Brian Bisel, the applicant’s transportation engineer, described the study’s methodology and several remaining items: he said the team used a "net trip generation increase" approach because counts taken when the hotel was operating were low and adding the proposed residential trips yielded a net increase; he acknowledged the town’s peer reviewer’s request for a Saturday analysis and said the team will provide it but expects it will show a net reduction for some measures. Bisel also presented stopping sight-distance and intersection sight-distance measures, crash analysis results along the frontage, a 1% growth assumption for background traffic and outstanding distribution volumes requested by the peer reviewer.
Town peer reviewer Sam Doro, senior project manager with TET, asked the board to require explicit commitments on design elements that affect safety even if regional projects proceed later: maintenance of sight triangles (no planting above 3.5 feet), clear commitments on retaining sight lines, and short-term mitigation where reasonable. He and the board discussed queue lengths for left turns from the site (the applicant provided a 95th-percentile Q of about 343 feet for one movement and a delay estimate under a minute), truck turning templates for fire and delivery access, and whether signal retiming or small traffic-safety measures should be required if larger corridor projects (MassDOT/495) do not occur in time.
Civil reviewer Katie Cruz and peer reviewer Ashley Gilers described a stormwater approach that combines subsurface chambers, porous pavement in parking areas, a rain garden and water-quality units where high groundwater prevents recharge. They noted the site’s wetland constraints, shallow groundwater, and preserved mature trees limit recharge options; several site-plan and grading items remain open until the applicant submits a consolidated revised plan set. The applicant said an on-site wastewater treatment system has been conceptually approved by MassDEP and that final design and permitting are in progress.
Board members pressed the applicant on operational details that must be resolved in the next submission: a more concrete snow-storage and removal plan (board members flagged northern parking areas as having no feasible storage), the adequacy of delivery/oversized-vehicle spaces for a ~600-unit development, pedestrian connectivity and accessible routes through long parking fields, and whether the proposed bus-stop layout would require a pullout or safe on-road stopping arrangements.
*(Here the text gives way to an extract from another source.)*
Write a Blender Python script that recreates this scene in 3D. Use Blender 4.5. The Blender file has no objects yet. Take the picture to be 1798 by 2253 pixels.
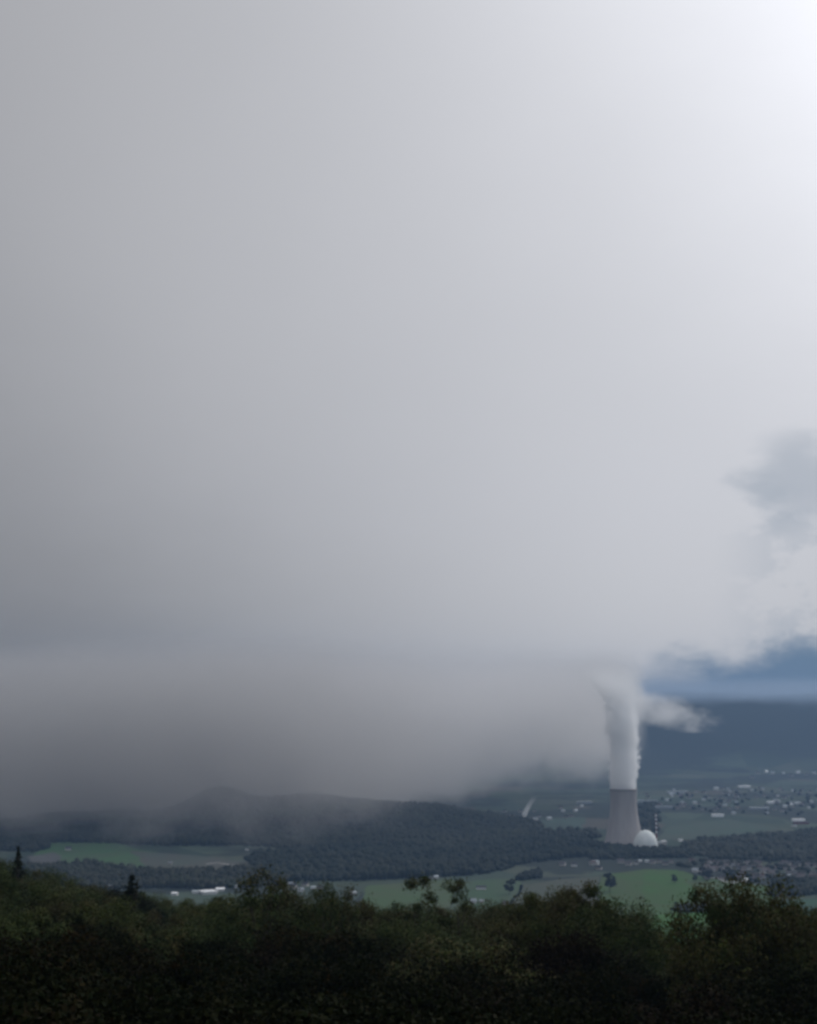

The applicant described two proposed bus stops—an internal on-site stop intended for elementary children if the bus approaches from Powers Road, plus an on-Littleton-Road LRTA stop with a shelter for other directions—and said the school department prefers an internal location for elementary students but could use the LRTA stop depending on routing.
On historic-preservation, the project team presented plans to restore the on-site historic house and barn (new painted composite siding, replacement of vinyl windows with clad-wood divided-light windows, porch and trim restoration, and accessibility upgrades to the house’s public access). The applicant also proposes limited public amenities at the house and barn (bike storage, bike fix station and visitor access), but confirmed there will be no dedicated public restroom in the outbuilding.
Affordable-housing commitments were discussed: applicant counsel said the team had been working with the Affordable Housing Trust to reweight the deed-restricted mix and is proposing three units at 50% AMI, 23 at 80% AMI and four at 100% AMI; 26 units would continue to count toward the town’s subsidized housing inventory under current rules. The trust will take a formal vote on the arrangement and the applicant said it will reflect any changes in the revised waiver package.
Given the number of outstanding technical and plan-level items, the board voted to continue PB2602/PB2605 to the May 4 meeting to allow submission of a consolidated revised plan set and for consultants to close open review items.